Prompt: Restate the material word for word and leave out anything that is a picture.

━━━━━━━━━━━━━━━━━━━━

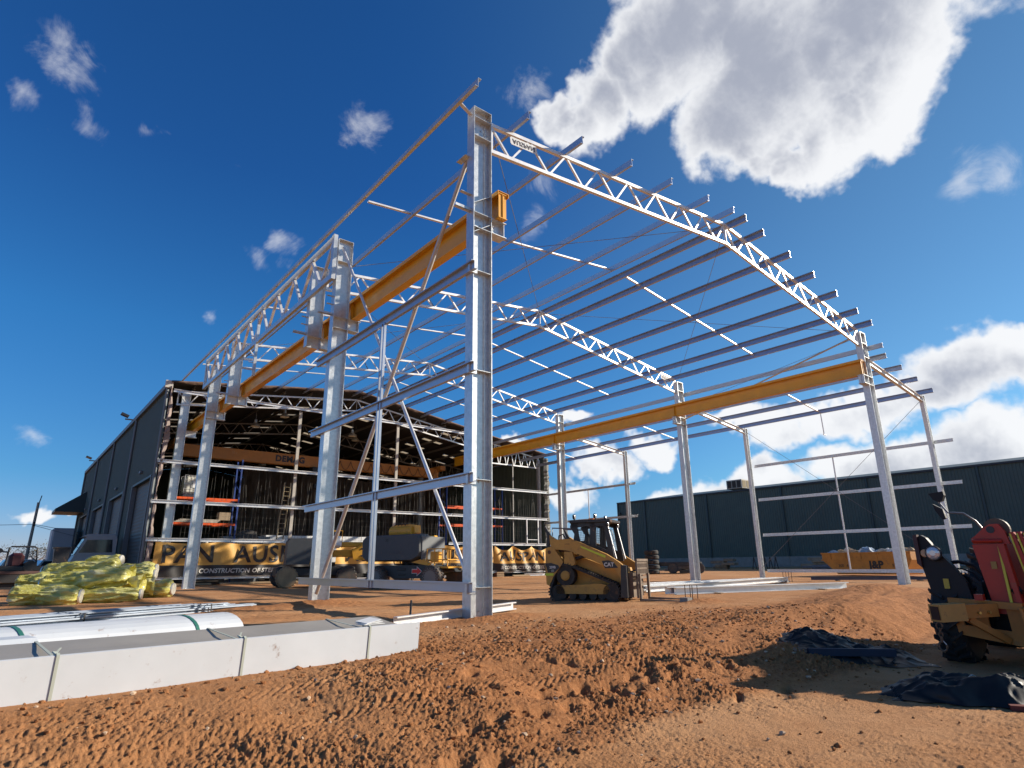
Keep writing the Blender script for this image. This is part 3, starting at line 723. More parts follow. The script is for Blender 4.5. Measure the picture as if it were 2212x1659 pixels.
# horizontal tie below the front truss, wall girts, posts, door frame
t = MB(); t.sweep((SX0+.2, 41.3, 11.55), (31.0, 41.3, 11.55), Csec(.09, .20), upv=(0, 0, 1)); t.build('gable_tie', GALVW, shed)
for z in (2.60, 4.78, 7.16):
    segs = ((SX0-.1, 17.2), (17.25, 27.5), (27.55, 37.7)) if z > 3 else ((SX0-.1, 14.4), (27.2, 37.4))
    for a, b in segs:
        t = MB(); t.sweep((a, 41.25, z), (b, 41.25, z), Csec(.10, .20), upv=(0, 0, 1)); t.build('gable_girt', GALVW, shed)
for x, a, b in ((14.8, .3, 11.4), (22.45, .3, 11.4), (33.9, .3, 9.4)):
    t = MB(); t.sweep((x, 41.5, a), (x, 41.5, b), Csec(.12 if x < 30 else .06, .2 if x < 30 else .08), upv=(1, 0, 0)); t.build('gable_post', OLDT if x > 30 else mat('cream post', (.45,.42,.36), rough=.6, var=.2), shed)
for x in (35.15, 36.45):
    t = MB(); t.sweep((x, 41.2, 2.65), (x, 41.2, 4.72), Rsec(.09, .09), upv=(1, 0, 0)); t.build('opening_frame', GALVW, shed)
t = MB(); t.sweep((35.2, 41.2, 3.0), (36.4, 41.2, 3.0), Rsec(.05, .05)); t.build('opening_rail', GALVW, shed)
t = MB(); t.sweep((7.0, 41.25, .45), (16.5, 41.25, .40), Csec(.1, .16)); t.build('gable_girt', GALVW, shed)
t = MB(); t.sweep((27.5, 41.3, .40), (37.3, 41.3, .38), Csec(.1, .16)); t.build('gable_girt', GALVW, shed)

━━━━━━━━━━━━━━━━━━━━

Correct output:
Keep writing the Blender script for this image. This is part 3, starting at line 723. More parts follow. The script is for Blender 4.5. Measure the picture as if it were 2212x1659 pixels.
# horizontal tie below the front truss, wall girts, posts, door frame
t = MB(); t.sweep((SX0+.2, 41.3, 11.55), (31.0, 41.3, 11.55), Csec(.09, .20), upv=(0, 0, 1)); t.build('gable_tie', GALVW, shed)
for z in (2.60, 4.78, 7.16):
    segs = ((SX0-.1, 17.2), (17.25, 27.5), (27.55, 37.7)) if z > 3 else ((SX0-.1, 14.4), (27.2, 37.4))
    for a, b in segs:
        t = MB(); t.sweep((a, 41.25, z), (b, 41.25, z), Csec(.10, .20), upv=(0, 0, 1)); t.build('gable_girt', GALVW, shed)
for x, a, b in ((14.8, .3, 11.4), (22.45, .3, 11.4), (33.9, .3, 9.4)):
    t = MB(); t.sweep((x, 41.5, a), (x, 41.5, b), Csec(.12 if x < 30 else .06, .2 if x < 30 else .08), upv=(1, 0, 0)); t.build('gable_post', OLDT if x > 30 else mat('cream post', (.45,.42,.36), rough=.6, var=.2), shed)
for x in (35.15, 36.45):
    t = MB(); t.sweep((x, 41.2, 2.65), (x, 41.2, 4.72), Rsec(.09, .09), upv=(1, 0, 0)); t.build('opening_frame', GALVW, shed)
t = MB(); t.sweep((35.2, 41.2, 3.0), (36.4, 41.2, 3.0), Rsec(.05, .05)); t.build('opening_rail', GALVW, shed)
t = MB(); t.sweep((7.0, 41.25, .45), (16.5, 41.25, .40), Csec(.1, .16)); t.build('gable_girt', GALVW, shed)
t = MB(); t.sweep((27.5, 41.3, .40), (37.3, 41.3, .38), Csec(.1, .16)); t.build('gable_girt', GALVW, shed)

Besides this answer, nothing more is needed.